Mr MacAskill read out an email he had received from a man which described the former first minister as being "the energy to deliver the change Scotland so badly needs".
He said: "That man was right. Alex Salmond made our people walk tall and he restored pride in our land, devising a strategy and moulding a movement he embarked on a journey.
"Running the first-ever independence-supporting government, which, through credibility, capability and competence, won an unprecedented and previously perceived impossible overall majority in 2011."
Mr MacAskill later said those who share Mr Salmond's dream "must conclude that journey on his behalf".
"When we leave this memorial, we do so not with our heads hung low but with our heads held high.
"A tear in an eye, but fire in our soul; cherishing his memory, revering his achievements, seeking justice for his name and pledge to deliver his dream."
Scottish band The Proclaimers performed their song Cap In Hand at the memorial service for former first minister Alex Salmond in Edinburgh.
The pro-independence song features the line: "I can't understand why we let someone else rule our land, cap in hand."
Mr Salmond took office in Holyrood in 2007, before winning a majority for the SNP in 2011 and securing the independence referendum three years later.
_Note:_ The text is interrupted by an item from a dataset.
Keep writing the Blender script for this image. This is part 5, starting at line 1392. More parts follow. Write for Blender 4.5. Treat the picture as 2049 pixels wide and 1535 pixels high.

Despite losing the vote and subsequently quitting as first minister, Mr Salmond continued in politics, sitting as an SNP MSP between 2015 and 2017, then standing for the upstart Alba Party at the 2021 Holyrood election after a rift with his successor Nicola Sturgeon saw him leave the party for good.
Mr Salmond was at a conference in North Macedonia when he suffered a heart attack, with his body repatriated with the help of businessman Sir Tom Hunter.
He was buried in a private family ceremony near his home in Strichen, Aberdeenshire, on October 29.